In Joram, in contrast, Makhija finds redeeming aspects in the individual agents of violence - tribal legislator Phulo Karma (Smita Tambe) and the sub-inspector sent to Jharkhand to nab Dasru and bring him back to Mumbai to face the law. The government official who informs the villagers that they have to give up their land for an upcoming iron ore mining project remains faceless, as does the steel company head who now calls the shots in the region.

Phulo has a reason for the hatred that she nurtures for Dasru. Her animosity is rooted in the past. On the other hand, the sub-inspector, as he engages with the world that Dasru and his ilk inhabit, realises that he has no reason to treat them like enemies.

The cops in Joram, be they in Mumbai or in the backwaters of Jharkhand, are as exploited by the system as the displaced forest dwellers are.
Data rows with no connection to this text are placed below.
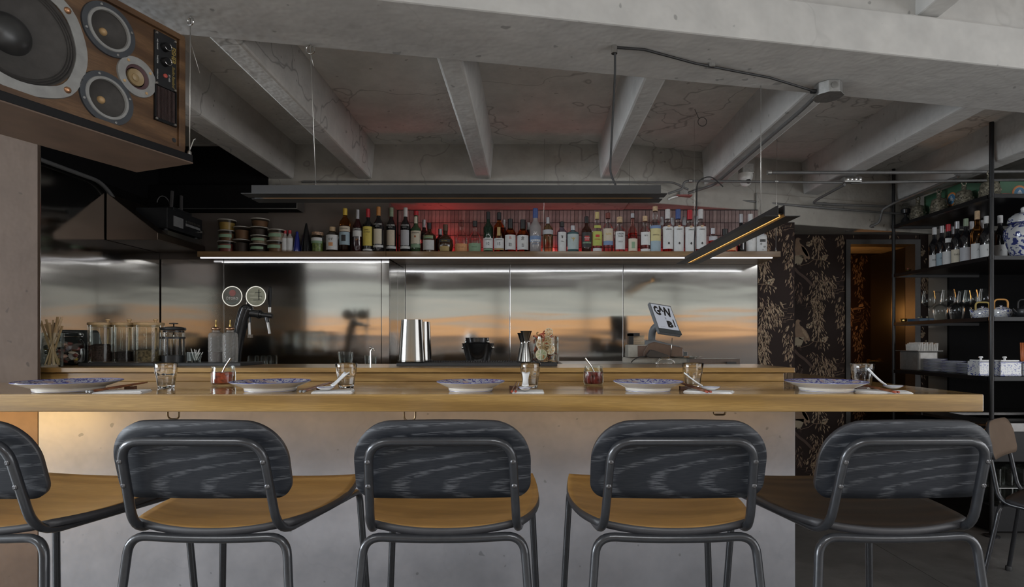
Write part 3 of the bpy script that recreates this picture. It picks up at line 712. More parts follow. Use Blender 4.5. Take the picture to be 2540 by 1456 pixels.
# control plate and grille
X0, X1 = -.104, -.026; zt, zm, zb = .385, .205, .085
cp = MB().box(X0, X1, .006, .012, zm, zt).build('control_plate', black_metal, sp, bevel=.001)
for z in (zt - .045, zt - .095):
    kx = X0 + .034
    kn = MB().lathe([(.015, 0), (.0135, .016), (.0115, .018), (0, .018)], 20, T(kx, .006, z) @ RX(PI / 2)).build('knob', black_gloss, cp)
    MB().tube(circle((kx, -.0125, z), .0125, 22, 'Y', -2.6, 1.2, False), .0011, 5).build('knob_ring', steel_plain, kn)
MB().lathe([(.007, 0), (.0065, .004), (0, .006)], 14, T(X0 + .036, .006, zt - .140) @ RX(PI / 2)).build('indicator', plain('red_button', (.45, .08, .06), .3), cp)
Mt = lambda x, z: T(x, .0055, z) @ UP @ RZ(-PI / 2)
text('maker_lettering', 'FISHER', .021, gold_ink, cp, Mt(X1 - .012, zt - .058), sx=.9, bold=.0004)
text('script_lettering', 'Studio-Standard', .0145, gold_ink, cp, Mt(X1 - .012, zt - .132), sx=.78, shear=.35)
text('model_lettering', 'ST-450', .0085, white_ink, cp, Mt(X1 - .027, zt - .142))
for z, tx in ((zt - .045, 'MID RANGE'), (zt - .095, 'TWEETER'), (zt - .145, 'OVERLOAD')):
    text('small_lettering', tx, .0065, white_ink, cp, Mt(X0 + .009, z))
gr = MB().box(X0, X1, .010, .012, zb, zm - .001).box(X0, X0 + .005, .005, .010, zb, zm - .001).box(X1 - .005, X1, .005, .010, zb, zm - .001).box(X0, X1, .005, .010, zb, zb + .010).build('grille', black_gloss, sp)
for i in range(14):
    x = X0 + .008 + i * .0048
    MB().box(x - .0011, x + .0011, .006, .010, zb + .010, zm - .004).build('grille_slat', plain('slat_brown', (.05, .03, .028), .5), gr)
for x in (X0 + .006, X1 - .006):
    for z in (zt - .008, zm + .004, zb + .006):
        MB().lathe([(.005, 0), (.004, .003), (0, .0035)], 8, T(x, .005, z) @ RX(PI / 2)).build('bolt', steel_plain, sp)
for z in (.04, H - .04):
    MB().lathe([(.008, .0005), (.0075, .0015), (.004, .001), (0, .0005)], 12, T(-.031, .0125, z) @ RX(PI / 2)).build('grille_peg_hole', black_rubber, sp)

# ================================================================= CEILING FITTINGS
jb = thing('junction_box', 'octagonal grey metal junction box under the concrete beam', 'junction box', at(2054, 172, 2.46))
jb.location.z = ZB; jb.location = Vector((wx(2054, 2.53), 2.53, ZB))
MB().lathe([(.058, -.052), (.058, 0)], 8, RZ(PI / 8), smooth=False).build('housing', galv, jb, bevel=.003)
MB().lathe([(.064, -.056), (.064, -.052)], 8, RZ(PI / 8), smooth=False).build('cover', galv, jb)
MB().lathe([(.015, 0), (.015, .003), (0, .003)], 14, T(0, -.054, -.026) @ RX(PI / 2)).build('knockout', steel_dull, jb)
MB().lathe([(.010, 0), (.010, .02)], 10, T(-.056, 0, -.030) @ RY(-PI / 2)).build('cable_gland', black_metal, jb)
zt_ = ZB - .008
cb = thing('ceiling_cable', 'black cable clipped under the beam from corner bend to junction box', 'cable')
j = jb.location
a = Vector((wx(1520, 2.24), 2.20, ZB - .006))
MB().tube([a, a + Vector((.12, .015, -.001)), a.lerp(j, .35) + Vector((0, 0, -.012 - (a.lerp(j, .35).z - ZB))), a.lerp(j, .7) + Vector((0, 0, -.014)), j + Vector((-.06, 0, -.030))], .005, 8).build('cable', black_rubber, cb)
MB().lathe([(.012, -.03), (.012, 0)], 10, T(a.x, a.y, ZB)).build('corner_clip', steel_plain, cb)
m_ = a.lerp(j, .42)
MB().box(m_.x - .012, m_.x + .012, m_.y - .012, m_.y + .012, ZB - .016, ZB - .001).build('clip', galv, cb)
def conduit(label, pts, r=.010, rad=.06, clips=(), m=None, name='conduit'):
    t = thing(name, label, 'conduit'); pp = fillet(pts, rad, 6) if len(pts) > 2 else [Vector(p) for p in pts]
    MB().tube(pp, r, 10).build('pipe', m or conduit_m, t)
    for c in clips:
        MB().lathe([(r * 1.5, -.012), (r * 1.5, .012)], 10, T(*c) @ RY(PI / 2)).build('clip', galv, t)
    return t
conduit('grey conduit running back along the rib from junction box to lamp feed', [j + Vector((-.03, .05, -.03)), Vector((1.325, 2.75, ZB - .012)), Vector((1.325, 4.10, ZB - .012)), Vector((1.20, 4.14, 2.33)), Vector((1.12, 4.12, 2.30))], .0095)
Yc = 3.80
conduit('upper horizontal conduit crossing from the dome camera to the far right', [at(1905, 428, Yc), at(2240, 428, Yc), at(2560, 425, Yc)], .011, .05, [at(1908, 428, Yc)])
Yd = 3.92
conduit('lower horizontal conduit from the wall box to the round junction cover', [at(1658, 480, Yd), at(1694, 468, Yd), at(1696, 450, Yd), at(1730, 449, Yd), at(2090, 453, Yd)], .008, .04, [at(1712, 449, Yd), at(1925, 450, Yd)])
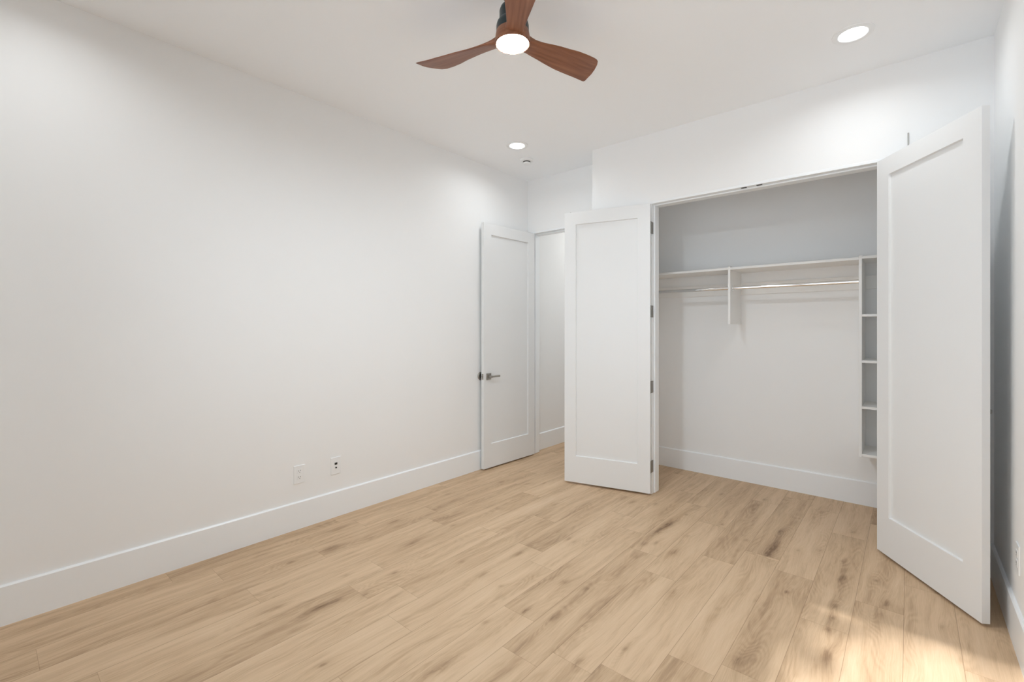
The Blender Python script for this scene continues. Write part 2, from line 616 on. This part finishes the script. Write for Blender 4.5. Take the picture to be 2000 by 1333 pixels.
# jambs ---------------------------------------------------------------------
def jamb(name, x0, x1, y0, label, stop_at=.04):
    m = MB()
    t = .02
    m.box(x0 - t, x0, y0 - .002, y0 + WT + .002, 0, DH + t, .002)
    m.box(x1, x1 + t, y0 - .002, y0 + WT + .002, 0, DH + t, .002)
    m.box(x0, x1, y0 - .002, y0 + WT + .002, DH, DH + t, .002)
    s = .012
    m.box(x0, x0 + s, y0 + stop_at, y0 + WT, 0.002, DH, .005, 3)
    m.box(x1 - s, x1, y0 + stop_at, y0 + WT, 0.002, DH, .005, 3)
    m.box(x0 + s, x1 - s, y0 + stop_at, y0 + WT, DH - s, DH, .004, 3)
    o = m.build(name, M['trim'])
    return struct(o, label, 'door frame')


t1 = jamb('trim_1', EL, ER, YE, 'white wooden frame of the entry doorway')
t2 = jamb('trim_2', OL, OR_, YC, 'white wooden frame around the wide closet opening')
xm = (OL + OR_) / 2
for dx in (-.052, .052):
    m = MB()
    m.box(xm + dx - .019, xm + dx + .019, YC + .009, YC + .031, DH - .0022, DH - .0002, .001)
    m.box(xm + dx - .009, xm + dx + .009, YC + .015, YC + .025, DH - .0032, DH - .0020)
    o = m.build('strike_plate', M['black'], t2)
    o['label'] = 'black catch plate in the head of the closet frame'


# doors ---------------------------------------------------------------------
def door_slab(w_, sgn, y0=.006, y1=.041, z0=.014, z1=2.44):
    """shaker slab, one recessed panel on both faces; extends sgn*x from the hinge"""
    m = MB()
    bm = m.bm
    xa, xb = .003, .003 + w_
    st, tr_, br = .105, .11, .235
    xi0, xi1, zi0, zi1 = xa + st, xb - st, z0 + br, z1 - tr_
    d = .0125
    bv = .003
    m.box(sgn * xa, sgn * xi0, y0, y1, z0, z1, 0) if sgn > 0 else m.box(-xi0, -xa, y0, y1, z0, z1, 0)
    m.box(xi1, xb, y0, y1, z0, z1) if sgn > 0 else m.box(-xb, -xi1, y0, y1, z0, z1)
    a, c = (xi0, xi1) if sgn > 0 else (-xi1, -xi0)
    # rails and panel as one closed sheet between the stiles, with sloped sticking
    for (zz0, zz1) in ((z0, zi0), (zi1, z1)):
        m.box(a, c, y0, y1, zz0, zz1)
    m.box(a, c, y0 + d, y1 - d, zi0, zi1)
    # small bevel moulding around the recess on both faces
    k = .004
    for (yf, s) in ((y0, 1), (y1, -1)):
        for (p, q) in (((a, zi0), (c, zi0)), ((a, zi1), (c, zi1))):
            zz = p[1]
            up = 1 if zz == zi0 else -1
            pr = [(yf + s * .0012, zz), (yf + s * d, zz), (yf + s * d, zz + up * k)]
            m.prism(pr, a, c, 'X')
        for xx, si in ((a, 1), (c, -1)):
            bm2 = [[(xx, yf + s * .0012, z), (xx, yf + s * d, z), (xx + si * k, yf + s * d, z)] for z in (zi0, zi1)]
            m.loft(bm2)
    return m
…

They have little control over their actions. They merely carry out orders.

When we first see him, Ratnakar has been sleepless for 48 hours. He hasn't been home since he reported for duty two days ago. His wife Mukta (Rajshri Deshpande in a guest role and seen principally on the policeman's mobile phone screen) frets (but does not fume) about his well-being. Ratnakar's boss believes in no such niceties and orders him not to demand a break until Dasru has been brought to book.
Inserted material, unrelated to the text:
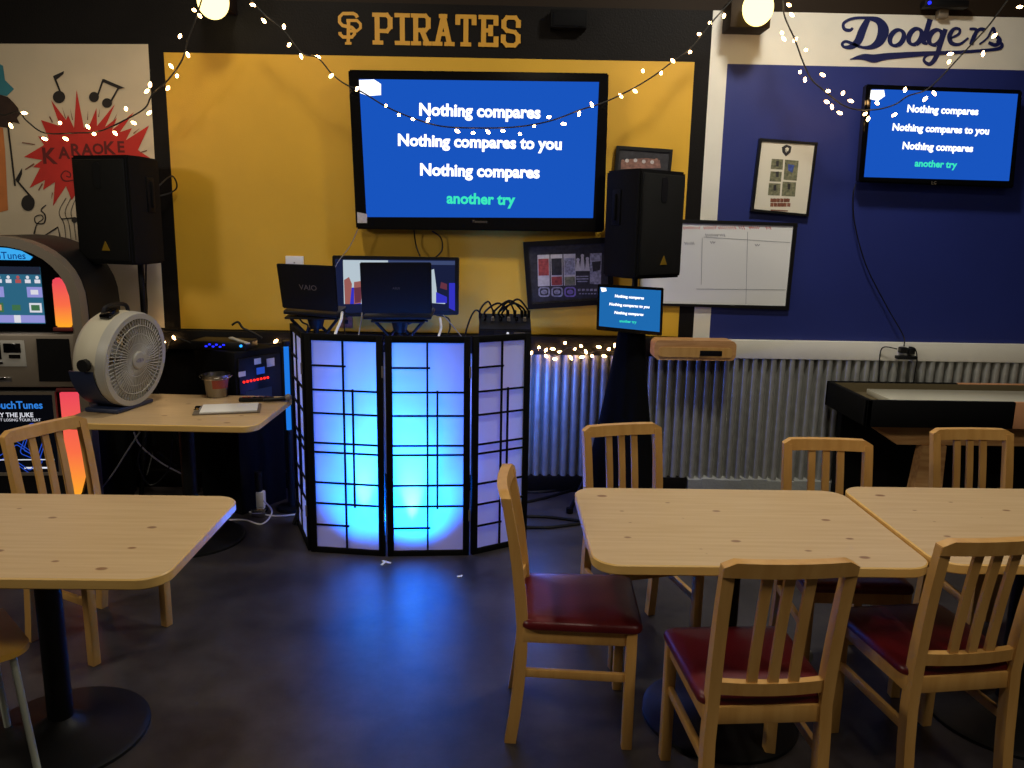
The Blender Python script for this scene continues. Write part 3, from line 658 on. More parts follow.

We are in a world here where the lawman and the law-breaker, the pursuer and the pursued, are in the same boat and in the same choppy waters where survival hangs by a thread. The turmoil is captured brilliantly by cinematographer Piyush Puty, who lenses faces with the same piercing intimacy that he brings to bear upon the framing of the expanses of a denuded land shrieking for succour.
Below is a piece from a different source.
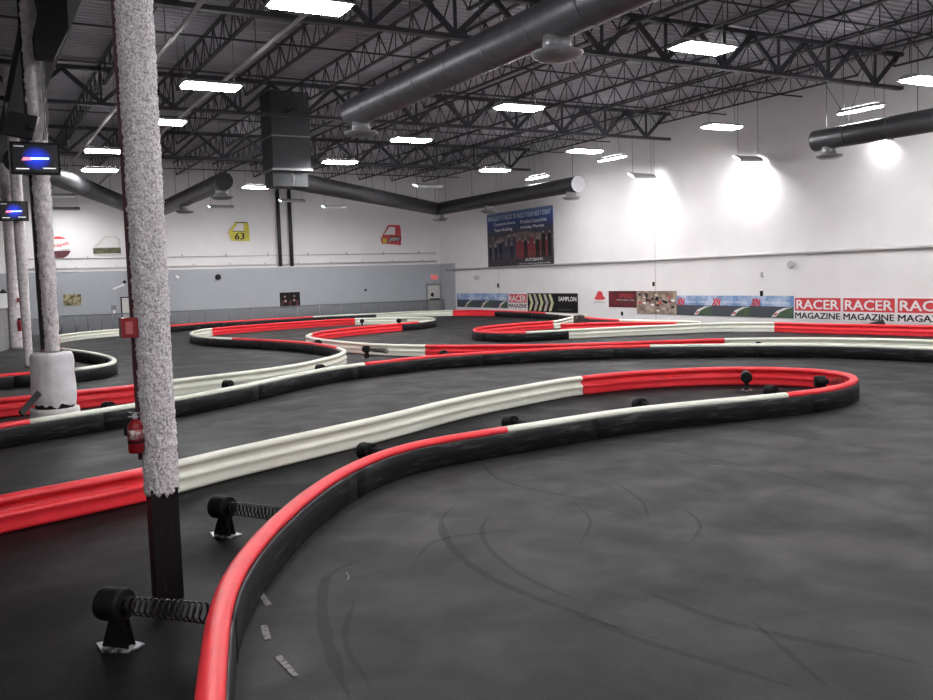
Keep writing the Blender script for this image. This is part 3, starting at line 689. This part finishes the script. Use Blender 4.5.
# pipes
def wall_pipe(p, q, r, label, wall, nb=8):
    t = thing('wall_pipe', label, 'pipe', p); b = MB(); b.tube([p, q], r, 10); b.build('pipe', M_pipe, t)
    for k in range(nb):
        c = p.lerp(q, (k+.5)/nb); b = MB()
        if wall == 'b': b.b2((c.x-.03, c.y-.03, c.z-.06), (c.x+.03, YB, c.z+.14))
        else: b.b2((c.x-.03, c.y-.05, c.z-.08), (XW, c.y+.05, c.z+.07))
        b.build('pipe_clamp', M_pipe, t)
    return t
z = Yp(300, 255, YB-.08).z
wall_pipe(Vector((2.2, YB-.06, z)), Vector((XW-.3, YB-.06, z)), .025, 'thin pale pipe high along the back wall, upper of two', 'b', 10)
z = Yp(300, 264, YB-.08).z
wall_pipe(Vector((2.2, YB-.06, z)), Vector((XW-.3, YB-.06, z)), .055, 'thick pale pipe along the back wall just above the grey wall', 'b', 12)
a = Xp(457, 269, XW-.08); c = Xp(690, 258.6, XW-.08); d = Xp(933, 246.6, XW-.08)
z = (a.z+c.z+d.z)/3
wall_pipe(Vector((XW-.09, 54, z)), Vector((XW-.09, 8, z)), .06, 'pale pipe running the length of the right wall below the banner', 'r', 10)
# door and exit sign in the grey wall
x0, z0, x1, z1 = back_rect(428, 286, 440, 325, YG)
t = bpy.data.objects.new('door_1', None); COL.objects.link(t); t.location = ((x0+x1)/2, YG, 0); t['kind'] = 'structure'
x0 = 27.32; x1 = 28.22; z1 = Yp(434, 285.5, YG).z
t.location = ((x0+x1)/2, YG, 0)
b = MB(); b.b2((x0, YG-.05, 0), (x1, YG, z1)); b.build('door_leaf', M_doorw, t)
b = MB(); b.b2((x0-.1, YG-.08, z1), (x1+.1, YG, z1+.16)); b.b2((x0-.09, YG-.07, 0), (x0, YG, z1)); b.b2((x1, YG-.07, 0), (x1+.09, YG, z1)); b.build('door_frame', mat('door_frame_grey', (.25, .26, .26), .6), t)
cx = (x0+x1)/2-.12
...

A stellar Manoj Bajpayee helps the unsettling film anchor itself to the ground even as it sends the audience reeling. He surrenders himself completely to Dasru Kerketta, combining the fury of the hapless and the misery of the helpless. The lead actor encases his rage in a hard, steely exterior that appears both unbreakable and brittle.

Mohammed Zeeshan Ayyub and Smita Tambe - both have substantial roles what is essentially a Bajpayee show, representing the faces of the law and politics respectively - deliver first-rate performances that enhance the impact of the film.

Joram isn't meant to be entertaining but it is gripping from start to finish.